PROVIDED DATA
■ ■ ■ ■ ■

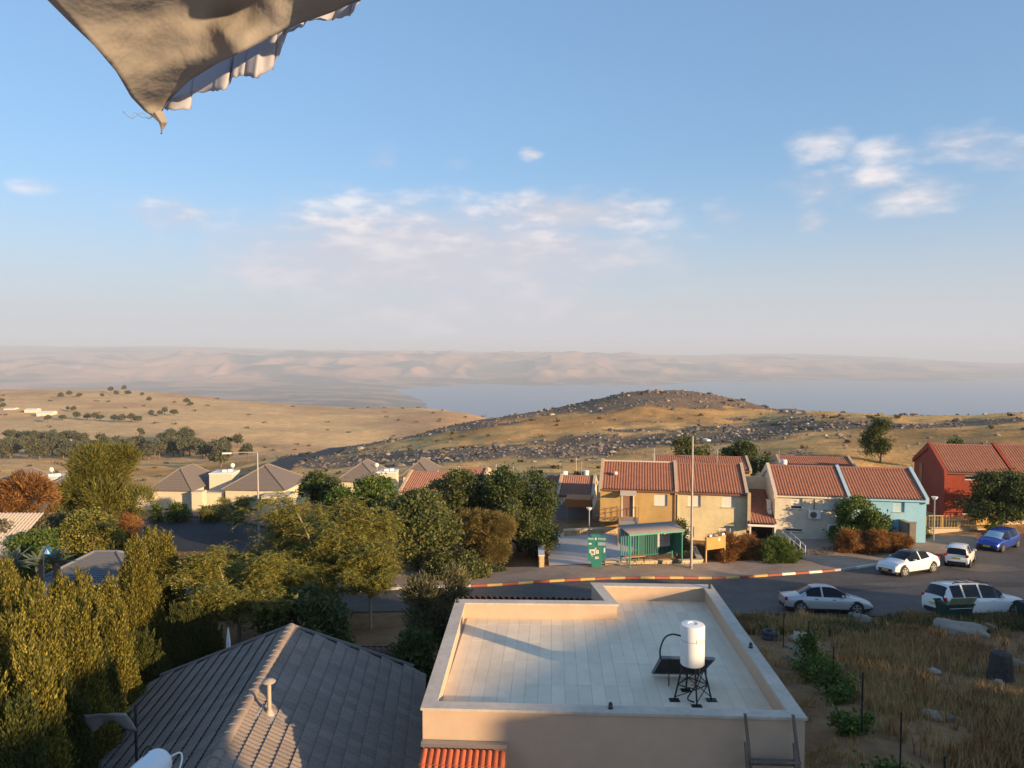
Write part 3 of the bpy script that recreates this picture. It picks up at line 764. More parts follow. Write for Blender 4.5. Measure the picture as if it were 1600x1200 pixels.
# --- houses further back, only roofs and chimneys showing
def back_house(label, px0, px1, pe, pr, Y, wallm, roofm, depth=7, nm='background_house'):
    a = at(px0, pe, Y); k = along(a, px1); b = gz(a.x, a.y) - .2
    rise = at(px0, pr, Y + depth / 2).z - a.z
    return house(nm, label, a, k, a.z, min(b, a.z - 2.5), max(rise, .8), wallm, roofm, group='houses behind the first row', depth=depth, trim=M_BEI)
back_house('red roofed house behind the ochre and yellow houses', 1022, 1172, 731, 716, 80, M_OCH, M_RTILE)
back_house('red roofed house behind the cream house', 1222, 1338, 732, 717, 82, M_YEL, M_RTILE)
hl = back_house('low red roofed house left of the ochre house', 872, 926, 773, 744, 76, M_CRM, M_RTILE2)
hm_ = back_house('small red roofed house peeping over the dark trees', 846, 871, 768, 744, 78, M_CRM, M_RTILE2)
back_house('house with an orange red roof above the tall green tree', 626, 702, 767, 738, 74, M_CRM, M_RTILE2)
back_house('house whose roof corner shows above the dark trees', 704, 752, 756, 732, 82, M_CRM, M_RTILE2)
# white roof tanks and pipes on the far roofs
def roof_tank(px, py, Y, r, h, label, ant=True):
    p = at(px, py, Y); t = empty('roof_tank', p); tag(t, label, 'water tank', 'small white tanks on the far roofs')
    MB().lathe([(0, 0), (r, 0), (r, h), (r * .8, h + .05), (0, h + .06)], n=14).build('tank', M_WHITEP, t, True)
    MB().b2((-r * .8, -r * .8, -.5), (r * .8, r * .8, -.002)).build('stand', M_METALG, t)
    if ant: MB().tube([(-.5, 0, -.4), (-.5, 0, 1.5)], .03, 6).build('pipe', M_METALG, t)
roof_tank(1225, 727, 71, .28, .5, 'white tank with a thin pipe on the cream house roof')
roof_tank(882, 744, 80, .35, .5, 'white tank on the low roof left of the ochre house', True)
roof_tank(916, 742, 81, .3, .45, 'second white tank beside a pipe left of the ochre house', True)
def mast(px, py0, py1, Y, label, r=.05):
    a, b = at(px, py1, Y), at(px, py0, Y); b.x = a.x
    t = empty('antenna_mast', a); tag(t, label, 'antenna', 'thin masts on the roofs')
    hgt = b.z - a.z
    MB().tube([(0, 0, -.5), (0, 0, hgt)], r, 6).build('pole', M_METALG, t)
    MB().b2((-.35, -.02, hgt * .8), (.35, .02, hgt * .8 + .04)).b2((-.2, -.02, hgt * .93), (.2, .02, hgt * .93 + .04)).build('crossbar', M_METALG, t)
mast(1022, 700, 722, 80, 'aerial on the roof behind the ochre house')
mast(1120, 703, 722, 80, 'aerial between the two round trees behind the roofs')
mast(900, 715, 742, 82, 'thin pipe mast left of the ochre house')
mast(775, 725, 748, 82, 'white pipe mast above the dark trees')
mast(802, 727, 748, 82, 'tilted white mast above the dark trees near a bigger pipe mast')
# carport with orange timber fascia and shaded wall left of the ochre house
q = at(884, 792, 70); t = empty('timber_carport', (q.x, q.y, q.z), HROT); tag(t, 'carport with orange timber band left of the ochre house', 'carport')
wq = along(q, 923)
for k in range(14): MB().b2((k * wq / 14, 0, 0), ((k + 1) * wq / 14 - .02, .06, .75)).build('timber_board', mat('orange_timber', (.48, .17, .05), .7, .2, 5), t)
MB().b2((-.1, .07, .0), (wq, 2.59, .7)).build('roof_slab', mat('orange_timber', (.48, .17, .05), .7, .2, 5), t)
MB().b2((-1.2, 2.6, -3.4), (wq, 2.8, -.1)).build('back_wall', mat('grey_block_wall', (.26, .25, .26), .9), t)
for x_ in (0, wq - .2): MB().b2((x_, .1, -3.4), (x_ + .15, .25, -.1)).build('post', M_METALG, t)

# ================================================================== GREY ROOFED VILLAS (left)
M_VST = mat('villa_stone', (.62, .55, .41), .9, .08, 3, .2, 30)
M_VRF = mat('villa_grey_tile', (.20, .165, .145), .85, .15, 6, .2)
def hip_roof(name, m, parent, x0, x1, y0, y1, z, rise, ov=.35):
    x0 -= ov; x1 += ov; y0 -= ov; y1 += ov; s = min(x1 - x0, y1 - y0) / 2 * .92
    cx = [(x0 + s, x1 - s), ((x0 + x1) / 2,) * 2][(x1 - x0) < (y1 - y0)]; cy = [((y0 + y1) / 2,) * 2, (y0 + s, y1 - s)][(x1 - x0) < (y1 - y0)]
    V = [(x0, y0, z), (x1, y0, z), (x1, y1, z), (x0, y1, z), (cx[0], cy[0], z + rise), (cx[1], cy[1], z + rise)]
    o = None
    mb = MB()
    if (x1 - x0) < (y1 - y0): quads = [(0, 1, 4), (1, 2, 5, 4), (2, 3, 5), (3, 0, 4, 5)]
    else: quads = [(0, 1, 5, 4), (1, 2, 5), (2, 3, 4, 5), (3, 0, 4)]
    # courses: each face as stepped strips
    for qd in quads:
        P = [Vector(V[i]) for i in qd]; a, b = P[0], P[1]
        c, d = (P[2], P[3]) if len(P) == 4 else (P[2], P[2])
        nrm = (b - a).cross(c - a).normalized(); n = 14
        for k in range(n):
            t0, t1 = k / n, (k + 1) / n
            p0, p1, p2, p3 = a.lerp(d, t0), b.lerp(c, t0), b.lerp(c, t1), a.lerp(d, t1)
            mb.add([p0 + nrm * .045, p1 + nrm * .045, p2, p3, p0 - nrm * .02, p1 - nrm * .02], [(0, 1, 2, 3), (4, 5, 1, 0)])
    mb.add([V[0], V[1], V[2], V[3]], [(3, 2, 1, 0)])
    o = mb.build(name, m, parent)
    hips = MB()
    for i, e in ((0, 4), (1, 5 if (x1 - x0) >= (y1 - y0) else 4), (2, 5), (3, 4 if (x1 - x0) >= (y1 - y0) else 5)): hips.tube([Vector(V[i]) + Vector((0, 0, .05)), Vector(V[e]) + Vector((0, 0, .06))], .10, 6)
    hips.tube([Vector(V[4]) + Vector((0, 0, .06)), Vector(V[5]) + Vector((0.001, 0, .06))], .10, 6)
    hips.build('hip_cap', m, o)
    return o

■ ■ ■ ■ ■

WHAT THE EXERCISE ASKS
Return the listing above in full and without alteration, excluding its pictures.

EXPECTED OUTPUT
Write part 3 of the bpy script that recreates this picture. It picks up at line 764. More parts follow. Write for Blender 4.5. Measure the picture as if it were 1600x1200 pixels.
# --- houses further back, only roofs and chimneys showing
def back_house(label, px0, px1, pe, pr, Y, wallm, roofm, depth=7, nm='background_house'):
    a = at(px0, pe, Y); k = along(a, px1); b = gz(a.x, a.y) - .2
    rise = at(px0, pr, Y + depth / 2).z - a.z
    return house(nm, label, a, k, a.z, min(b, a.z - 2.5), max(rise, .8), wallm, roofm, group='houses behind the first row', depth=depth, trim=M_BEI)
back_house('red roofed house behind the ochre and yellow houses', 1022, 1172, 731, 716, 80, M_OCH, M_RTILE)
back_house('red roofed house behind the cream house', 1222, 1338, 732, 717, 82, M_YEL, M_RTILE)
hl = back_house('low red roofed house left of the ochre house', 872, 926, 773, 744, 76, M_CRM, M_RTILE2)
hm_ = back_house('small red roofed house peeping over the dark trees', 846, 871, 768, 744, 78, M_CRM, M_RTILE2)
back_house('house with an orange red roof above the tall green tree', 626, 702, 767, 738, 74, M_CRM, M_RTILE2)
back_house('house whose roof corner shows above the dark trees', 704, 752, 756, 732, 82, M_CRM, M_RTILE2)
# white roof tanks and pipes on the far roofs
def roof_tank(px, py, Y, r, h, label, ant=True):
    p = at(px, py, Y); t = empty('roof_tank', p); tag(t, label, 'water tank', 'small white tanks on the far roofs')
    MB().lathe([(0, 0), (r, 0), (r, h), (r * .8, h + .05), (0, h + .06)], n=14).build('tank', M_WHITEP, t, True)
    MB().b2((-r * .8, -r * .8, -.5), (r * .8, r * .8, -.002)).build('stand', M_METALG, t)
    if ant: MB().tube([(-.5, 0, -.4), (-.5, 0, 1.5)], .03, 6).build('pipe', M_METALG, t)
roof_tank(1225, 727, 71, .28, .5, 'white tank with a thin pipe on the cream house roof')
roof_tank(882, 744, 80, .35, .5, 'white tank on the low roof left of the ochre house', True)
roof_tank(916, 742, 81, .3, .45, 'second white tank beside a pipe left of the ochre house', True)
def mast(px, py0, py1, Y, label, r=.05):
    a, b = at(px, py1, Y), at(px, py0, Y); b.x = a.x
    t = empty('antenna_mast', a); tag(t, label, 'antenna', 'thin masts on the roofs')
    hgt = b.z - a.z
    MB().tube([(0, 0, -.5), (0, 0, hgt)], r, 6).build('pole', M_METALG, t)
    MB().b2((-.35, -.02, hgt * .8), (.35, .02, hgt * .8 + .04)).b2((-.2, -.02, hgt * .93), (.2, .02, hgt * .93 + .04)).build('crossbar', M_METALG, t)
mast(1022, 700, 722, 80, 'aerial on the roof behind the ochre house')
mast(1120, 703, 722, 80, 'aerial between the two round trees behind the roofs')
mast(900, 715, 742, 82, 'thin pipe mast left of the ochre house')
mast(775, 725, 748, 82, 'white pipe mast above the dark trees')
mast(802, 727, 748, 82, 'tilted white mast above the dark trees near a bigger pipe mast')
# carport with orange timber fascia and shaded wall left of the ochre house
q = at(884, 792, 70); t = empty('timber_carport', (q.x, q.y, q.z), HROT); tag(t, 'carport with orange timber band left of the ochre house', 'carport')
wq = along(q, 923)
for k in range(14): MB().b2((k * wq / 14, 0, 0), ((k + 1) * wq / 14 - .02, .06, .75)).build('timber_board', mat('orange_timber', (.48, .17, .05), .7, .2, 5), t)
MB().b2((-.1, .07, .0), (wq, 2.59, .7)).build('roof_slab', mat('orange_timber', (.48, .17, .05), .7, .2, 5), t)
MB().b2((-1.2, 2.6, -3.4), (wq, 2.8, -.1)).build('back_wall', mat('grey_block_wall', (.26, .25, .26), .9), t)
for x_ in (0, wq - .2): MB().b2((x_, .1, -3.4), (x_ + .15, .25, -.1)).build('post', M_METALG, t)

# ================================================================== GREY ROOFED VILLAS (left)
M_VST = mat('villa_stone', (.62, .55, .41), .9, .08, 3, .2, 30)
M_VRF = mat('villa_grey_tile', (.20, .165, .145), .85, .15, 6, .2)
def hip_roof(name, m, parent, x0, x1, y0, y1, z, rise, ov=.35):
    x0 -= ov; x1 += ov; y0 -= ov; y1 += ov; s = min(x1 - x0, y1 - y0) / 2 * .92
    cx = [(x0 + s, x1 - s), ((x0 + x1) / 2,) * 2][(x1 - x0) < (y1 - y0)]; cy = [((y0 + y1) / 2,) * 2, (y0 + s, y1 - s)][(x1 - x0) < (y1 - y0)]
    V = [(x0, y0, z), (x1, y0, z), (x1, y1, z), (x0, y1, z), (cx[0], cy[0], z + rise), (cx[1], cy[1], z + rise)]
    o = None
    mb = MB()
    if (x1 - x0) < (y1 - y0): quads = [(0, 1, 4), (1, 2, 5, 4), (2, 3, 5), (3, 0, 4, 5)]
    else: quads = [(0, 1, 5, 4), (1, 2, 5), (2, 3, 4, 5), (3, 0, 4)]
    # courses: each face as stepped strips
    for qd in quads:
        P = [Vector(V[i]) for i in qd]; a, b = P[0], P[1]
        c, d = (P[2], P[3]) if len(P) == 4 else (P[2], P[2])
        nrm = (b - a).cross(c - a).normalized(); n = 14
        for k in range(n):
            t0, t1 = k / n, (k + 1) / n
            p0, p1, p2, p3 = a.lerp(d, t0), b.lerp(c, t0), b.lerp(c, t1), a.lerp(d, t1)
            mb.add([p0 + nrm * .045, p1 + nrm * .045, p2, p3, p0 - nrm * .02, p1 - nrm * .02], [(0, 1, 2, 3), (4, 5, 1, 0)])
    mb.add([V[0], V[1], V[2], V[3]], [(3, 2, 1, 0)])
    o = mb.build(name, m, parent)
    hips = MB()
    for i, e in ((0, 4), (1, 5 if (x1 - x0) >= (y1 - y0) else 4), (2, 5), (3, 4 if (x1 - x0) >= (y1 - y0) else 5)): hips.tube([Vector(V[i]) + Vector((0, 0, .05)), Vector(V[e]) + Vector((0, 0, .06))], .10, 6)
    hips.tube([Vector(V[4]) + Vector((0, 0, .06)), Vector(V[5]) + Vector((0.001, 0, .06))], .10, 6)
    hips.build('hip_cap', m, o)
    return o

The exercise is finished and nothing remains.